WHAT TO PRODUCE:
Exactly as written, write out the lines below from the first to the one containing "sc = bpy.context.scene", inclusive. Pictures do not belong in the copy.
## Start
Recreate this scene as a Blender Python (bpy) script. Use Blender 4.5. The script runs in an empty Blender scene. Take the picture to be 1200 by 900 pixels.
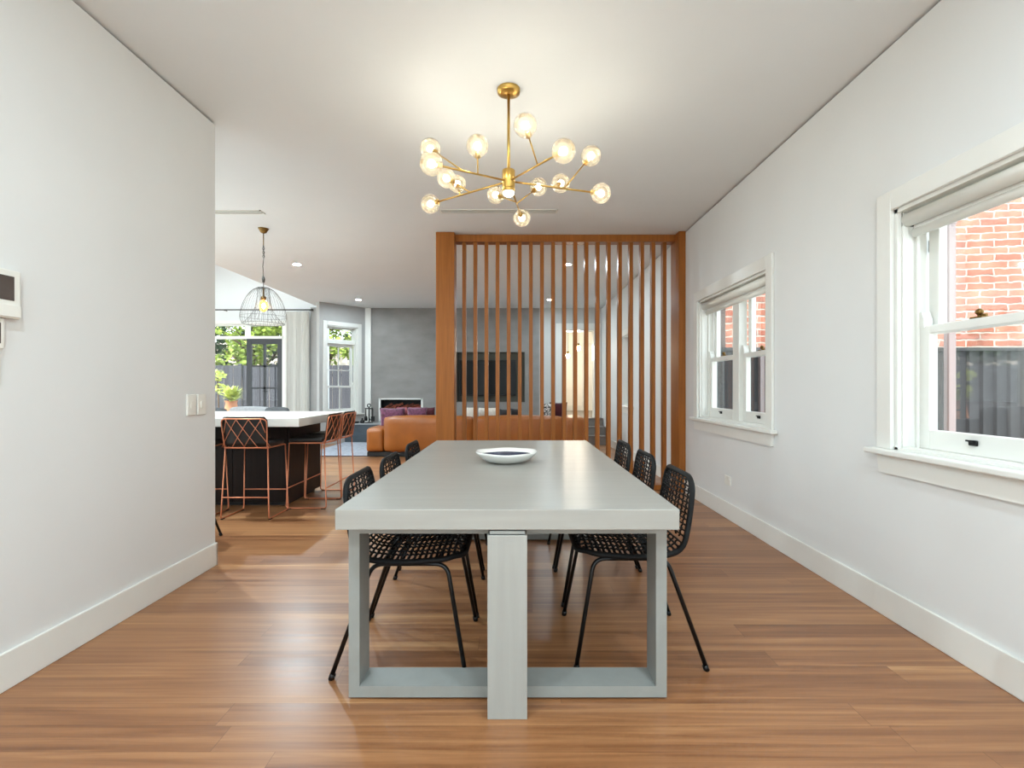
import bpy, bmesh, math, random
from mathutils import Vector, Matrix
random.seed(7)
PI = math.pi
R = math.radians
C = bpy.context.scene.collection
sc = bpy.context.scene

# ------------------------------------------------------------------ materials
def srgb(r, g, b):
    f = lambda c: (c / 255 / 12.92) if c / 255 <= 0.04045 else ((c / 255 + 0.055) / 1.055) ** 2.4
    return (f(r), f(g), f(b), 1)

def new_mat(name):
    m = bpy.data.materials.new(name); m.use_nodes = True
    nt = m.node_tree; nt.nodes.clear()
    out = nt.nodes.new('ShaderNodeOutputMaterial')
    return m, nt, out

def N(nt, typ, **kw):
    n = nt.nodes.new(typ)
    for k, v in kw.items():
        if k.startswith('i_'):
            n.inputs[k[2:].replace('_', ' ')].default_value = v
        else:
            setattr(n, k, v)
    return n

def mat(name, col, rough=0.5, metal=0.0, var=0.06, scale=(8, 8, 8), bump=0.0, bscale=60, spec=0.5, coat=0.0, detail=4, coord='Object', sheen=0.0, col2=None):
    """Principled material whose colour wanders a little with stretched noise."""
    m, nt, out = new_mat(name)
    p = N(nt, 'ShaderNodeBsdfPrincipled')
    p.inputs['Roughness'].default_value = rough; p.inputs['Metallic'].default_value = metal
    p.inputs['Specular IOR Level'].default_value = spec; p.inputs['Coat Weight'].default_value = coat
    p.inputs['Coat Roughness'].default_value = 0.15
    p.inputs['Sheen Weight'].default_value = sheen
    tc = N(nt, 'ShaderNodeTexCoord'); mp = N(nt, 'ShaderNodeMapping'); mp.inputs['Scale'].default_value = scale
    nt.links.new(tc.outputs[coord], mp.inputs['Vector'])
    nz = N(nt, 'ShaderNodeTexNoise'); nz.inputs['Scale'].default_value = 1.0; nz.inputs['Detail'].default_value = detail
    nt.links.new(mp.outputs[0], nz.inputs['Vector'])
    mx = N(nt, 'ShaderNodeMix', data_type='RGBA')
    a = [max(0, c * (1 - var)) for c in col[:3]] + [1]
    b = [min(1, c * (1 + var)) for c in col[:3]] + [1]
    if col2: a, b = col, col2
    mx.inputs[6].default_value = a; mx.inputs[7].default_value = b
    rp = N(nt, 'ShaderNodeMapRange'); rp.inputs['From Min'].default_value = 0.3; rp.inputs['From Max'].default_value = 0.7
    nt.links.new(nz.outputs[0], rp.inputs[0]); nt.links.new(rp.outputs[0], mx.inputs[0])
    nt.links.new(mx.outputs[2], p.inputs['Base Color'])
    if bump:
        n2 = N(nt, 'ShaderNodeTexNoise'); n2.inputs['Scale'].default_value = bscale; n2.inputs['Detail'].default_value = 3
        nt.links.new(tc.outputs[coord], n2.inputs['Vector'])
        bp = N(nt, 'ShaderNodeBump'); bp.inputs['Strength'].default_value = bump; bp.inputs['Distance'].default_value = 0.01
        nt.links.new(n2.outputs[0], bp.inputs['Height']); nt.links.new(bp.outputs[0], p.inputs['Normal'])
    nt.links.new(p.outputs[0], out.inputs[0])
    return m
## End
SOLUTION:
Recreate this scene as a Blender Python (bpy) script. Use Blender 4.5. The script runs in an empty Blender scene. Take the picture to be 1200 by 900 pixels.
import bpy, bmesh, math, random
from mathutils import Vector, Matrix
random.seed(7)
PI = math.pi
R = math.radians
C = bpy.context.scene.collection
sc = bpy.context.scene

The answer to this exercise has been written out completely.